Support for armed rebellion in U.S. long predates Jan. 6 attack on Capitol Hill: Australian news website
WASHINGTON, Jan. 4 (Xinhua) -- American support for conspiracy theories and armed rebellion has long existed before the Capitol insurrection on Jan. 6 last year, an article on the Australian news website The Conversation has said.
In her article, Amanda Crawford, assistant professor of journalism at the University of Connecticut, explained how a 2013 poll on public perception of gun control and armed rebellion evolved from being considered "too unbelievable to be true" at the time to having gained serious attention even from those who originally dismissed it.
The 2013 poll, which was carried out by Fairleigh Dickinson University following 2012 Sandy Hook Elementary School shooting, in which 26 people were killed, found widespread doubts about that shooting and shockingly high support for armed rebellion.
Besides, a whopping 44 percent of Republicans said that armed rebellion might soon be necessary in the United States to protect liberties, according to Crawford.
"If reality doesn't fit what you want it to be, you have to change what you believe, or you have to change reality," Daniel Cassino, a professor of government and politics at Fairleigh Dickinson University, was quoted by Crawford as saying.
"It's easier for people who believe strongly in gun rights to say it didn't happen rather than change their minds" about guns, Cassino added.
Philip Bump, now a national correspondent at The Washington Post, was quoted as saying in an article published then by The Atlantic magazine that "the poll is at-best semi-scientific and should probably not be taken seriously."

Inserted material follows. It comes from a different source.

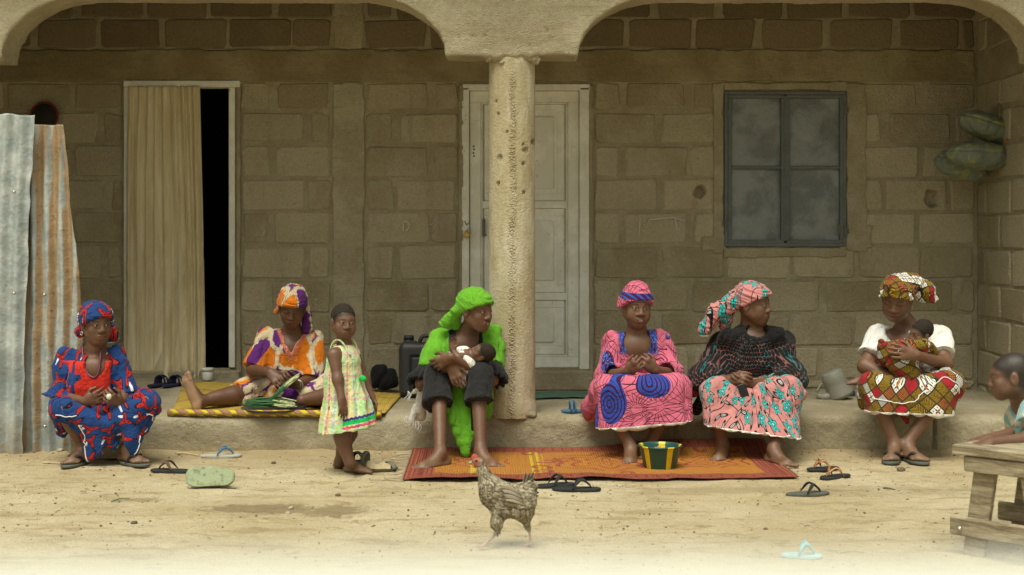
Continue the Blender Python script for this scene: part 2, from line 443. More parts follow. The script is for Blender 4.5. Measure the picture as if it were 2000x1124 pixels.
def m_wood():
    p = coord('Object'); g = tnoise(vmul(p, (4, 30, 30)), 1.0, 6, .65, .6); n = tnoise(p, 7, 4); k = tnoise(p, 50, 4, .7)
    c = mix(g.ss(.36, .64), (.20, .158, .095), (.43, .365, .245)); c = mix(n.ss(.52, .7)*.5, c, (.34, .28, .175)); c = mulc(c, .75+k*.42)
    return c, g*.9+k*.4, .006
M_wood = material('weathered_plank', m_wood, .85, .2)

# ============================================================ the house
WY = 9.92                                              # face of the back wall
FY = 8.39                                              # front edge of the veranda floor
FZ = .22                                               # top of the veranda floor
house = thing('block_house', (0, WY, FZ), 'unplastered sandcrete block house with an arched veranda, two doors and a steel window', 'house')
def WX(px): return (px-1000)*WY/FPX
def WZ(py): return CAMZ-(py-HOR)*WY/FPX
OPEN = [(WX(252), WX(461), WZ(722), WZ(169)), (WX(903), WX(1152), WZ(722), WZ(168)), (WX(1413), WX(1653), WZ(483), WZ(178))]
HOLES = [(WX(1367), WZ(376), .040, .050), (WX(1820), WZ(388), .048, .066)]
XL, XR, ZT = -4.75, 3.466, 3.32
# joint mortar: the face behind the blocks, with real openings and two knocked-in holes
gx = np.arange(XL, XR+.02, .02); gz = np.arange(.1, ZT+.02, .02)
X, Z = np.meshgrid(gx, gz, indexing='ij'); pts = np.stack([X, X*0, Z], -1)
Yw = WY+.005+fbm(pts*7, 3, 3)*.005+fbm(pts*40, 2, 5)*.0025
for hx, hz, a, b in HOLES: Yw = Yw+.09*sst(1.15, .8, np.sqrt(((X-hx)/a)**2+((Z-hz)/b)**2)+.12*noise3(pts*40, 9))
V = np.stack([X, Yw, Z], -1).reshape(-1, 3); F = gridfaces(len(gx), len(gz)); c = V[F].mean(1); keep = np.ones(len(F), bool)
for x0, x1, z0, z1 in OPEN: keep &= ~((c[:, 0] > x0+.01) & (c[:, 0] < x1-.01) & (c[:, 2] > z0+.01) & (c[:, 2] < z1-.01))
wall = mk('back_wall', V, F[keep], M_mortar, house)

def block_mesh(L, H, D=.05, seed=0):
    """a worn block: eight-cornered face, chipped arris, shallow depth into the mortar (44 triangles)"""
    r = np.random.default_rng(seed); c = .018; V = []
    out = [(-L/2+c, -H/2), (L/2-c, -H/2), (L/2, -H/2+c), (L/2, H/2-c), (L/2-c, H/2), (-L/2+c, H/2), (-L/2, H/2-c), (-L/2, -H/2+c)]
    out = [(x+r.normal(0, .007), z+r.normal(0, .0055)) for x, z in out]
    for y, s in ((D, 1.0), (.006, 1.0), (-.005, .0)):
        for x, z in out:
            k = .009 if s == 0 else 0
            V.append((x-np.sign(x)*k*(1+r.random()*.8), y+r.normal(0, .0012), z-np.sign(z)*k*(.8+r.random()*.6)))
    F = []
    for a in (0, 8):
        for k in range(8): F.append((a+k, a+(k+1) % 8, a+8+(k+1) % 8, a+8+k))
    F.append(tuple(range(16, 24)))
    me = bpy.data.meshes.new('block'); me.from_pydata(V, [], F); me.update(); me.materials.append(M_block); return me
BM = {}
BD = {}
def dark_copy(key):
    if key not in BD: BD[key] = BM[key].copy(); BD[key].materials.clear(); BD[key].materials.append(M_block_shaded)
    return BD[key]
def block(cx, cz, L, H, parent, y=WY, side=False, seed=0):
    key = (round(L/.02)*.02, round(H, 3), seed % 4)
    if key not in BM: BM[key] = block_mesh(key[0], H, seed=seed*7+len(BM))
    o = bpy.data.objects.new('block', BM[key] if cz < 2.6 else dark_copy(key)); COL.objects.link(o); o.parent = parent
    wp = A(cx, y, cz)-wloc(parent); o.location = tuple(wp)
    rz = (-pi/2 if side else 0)+rng.normal(0, .004); o.rotation_euler = (rng.normal(0, .008), rng.normal(0, .004), rz)
    return o
rowsZ = []                                             # (bottom, top) of each course, measured up the wall
for yb, yt in ((35, -27), (94, 38), (213, 163), (278, 222), (346, 286), (411, 351), (476, 416), (544, 482), (609, 549), (674, 614), (739, 679), (761, 744)): rowsZ.append((WZ(yb), WZ(yt)))
def fill_row(x0, x1, z0, z1, ph, seed):
    """block lengths and wide mortar joints between two obstacles"""
    x = x0+.012; first = True; r = random.Random(seed)
    while x < x1-.05:
        L = .455+r.uniform(-.012, .012)
        if first and ph: L *= .42
        first = False
        e = min(x+L, x1-.012)
        if x1-.012-e < .13: e = x1-.012 if e-x < .34 else e
        if e-x > .06 and not any(x < hx+.0 and e > hx and z0 < hz < z1 for hx, hz, _, _ in HOLES): block((x+e)/2, (z0+z1)/2, e-x, z1-z0, wall, seed=r.randrange(99))
        elif e-x > .06: HOLEB.append((x, e, z0, z1))
        x = e+r.uniform(.018, .06)
HOLEB = []
for i, (z0, z1) in enumerate(rowsZ):
    zc = (z0+z1)/2; stops = [XL]
    segs = []
    obst = [(WX(648), WX(713))]
    if zc < WZ(160): obst += [(WX(242), WX(470)), (WX(898), WX(1158))]
    if WZ(490) < zc < WZ(165): obst += [(WX(1402), WX(1668))]
    x = XL
    for a, b in sorted(obst): segs.append((x, a)); x = b
    segs.append((x, XR-.012))
    for j, (a, b) in enumerate(segs): fill_row(a, b, z0, z1, (i+j) % 2, i*31+j)
for x, e, z0, z1 in HOLEB:                             # the two blocks with a hole knocked through their face
    u = np.linspace(x, e, 40); v = np.linspace(z0, z1, 26); U, W_ = np.meshgrid(u, v, indexing='ij'); q = np.stack([U, U*0, W_], -1)
    ed = np.minimum(np.minimum(U-x, e-U), np.minimum(W_-z0, z1-W_)); Yb = WY-.005+.012*sst(.012, 0, ed)+fbm(q*60, 2, 4)*.0015
    for hx, hz, a, b in HOLES: Yb = Yb+.085*sst(1.05, .82, np.sqrt(((U-hx)/a)**2+((W_-hz)/b)**2)+.16*noise3(q*36, 9))
    mk('block', np.stack([U, Yb, W_], -1).reshape(-1, 3), gridfaces(40, 26), M_block, wall)
# right side wall of the veranda, in the same blocks
sw = mk('side_wall', *box((XR+.106, (8.30+WY+.06)/2, ZT/2), (.2, WY+.06-8.30, ZT)), M_mortar, house, False)
for i, (z0, z1) in enumerate(rowsZ):
    y = WY-.02-(.20 if i % 2 else 0); z0b, z1b = (z0-.03, z1-.03)
    if i % 2: block(0, 0, .17, z1-z0, sw, side=True, seed=i).location = tuple(A(XR, WY-.10, (z0b+z1b)/2)-wloc(sw))
    while y > 8.6:
        b = block(0, 0, .44, z1-z0, sw, side=True, seed=i*3+int(y*10)); b.rotation_euler[2] = -pi/2; b.location = tuple(A(XR, y-.22, (z0b+z1b)/2)-wloc(sw)); y -= .44+random.Random(i+int(y*50)).uniform(.02, .05)
mk('left_side_wall', *box((XL-.1, 9.1, ZT/2), (.2, 1.9, ZT)), M_mortar, house, False)
M_ceiling = plain('dark_ceiling', (.055, .042, .026), .95, .05, .3, 5)  # unseen ceiling, coloured dark to cut light bounced onto the upper wall
mk('roof_slab', *box((-.6, 10.7, ZT+.08), (9.2, 5.2, .15)), M_ceiling, house, False)

def slab(name, x0, x1, z0, z1, yf, th, edge, parent, mat, h=.012, seed=0, rough=.004):
    """plaster or cast band whose outline wanders"""
    d = SDF()
    def fn(p):
        n = fbm(p*A(9, 1, 9), 3, seed)*edge
        q = np.stack([np.abs(p[..., 0]-(x0+x1)/2)-(x1-x0)/2, np.abs(p[..., 2]-(z0+z1)/2)-(z1-z0)/2], -1)
        dd = q.max(-1)+n; return np.maximum(dd, np.abs(p[..., 1]-(yf+th/2))-th/2)
    d.fun(fn, (x0-edge, yf, z0-edge), (x1+edge, yf+th, z1+edge), .0); V, F = d.mesh(h)
    V = lapl(V, F, .4); N = vnormals(V, F); V = V+N*(fbm(V*26, 3, seed+1)*rough)[:, None]
    return mk(name, V, F, mat, parent)
slab('ring_beam', XL, XR-.01, WZ(160), WZ(97), WY-.014, .06, .012, house, M_band, .014, 3)
slab('pilaster', WX(650), WX(712), FZ-.05, WZ(162), WY-.012, .06, .016, house, M_cement, .012, 5, .006)
slab('pilaster', WX(651), WX(711), WZ(96), ZT, WY-.012, .06, .012, house, M_cement, .014, 6, .006)
for x0, x1, z0, z1 in ((1392, 1413.5, 496, 163), (1652.5, 1692, 493, 163), (1413.5, 1652.5, 503, 484), (1413.5, 1652.5, 177.5, 161)):
    slab('plaster_surround', WX(x0), WX(x1), WZ(z0), WZ(z1), WY-.016, .05, .014, house, M_mortar, .010, int(x0), .003)
slab('plaster_surround', WX(1640), WX(1706), WZ(486), WZ(440), WY-.0165, .05, .03, house, M_mortar, .010, 77, .003)
slab('plaster_surround', WX(1368), WX(1420), WZ(492), WZ(460), WY-.0165, .05, .03, house, M_mortar, .010, 78, .003)
for a, b in ((896, 905), (1150, 1159), (462, 471), (241, 253)):
    slab('plaster_reveal', WX(a), WX(b), FZ, WZ(165), WY-.02, .16, .006, house, M_mortar, .010, a, .004)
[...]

Bump, who has written about the Jan. 6 insurrection, told Crawford in a recent phone call that he would not dismiss the poll today like he did back then.
Cassino said the finding of the poll didn't necessarily indicate that regular people would pick up arms, but it did show this notion was becoming part of the Republican partisan identity.
Crawford also mentioned several polls in 2021 after the Capitol insurrection, which showed that a troublesome portion of Americans think political violence, and even a civil war, is necessary in today's America.
"The actual armed insurrection that happened in January (2021) showed us this is a real strain in American politics that has gotten stronger and is not going away," Cassino said.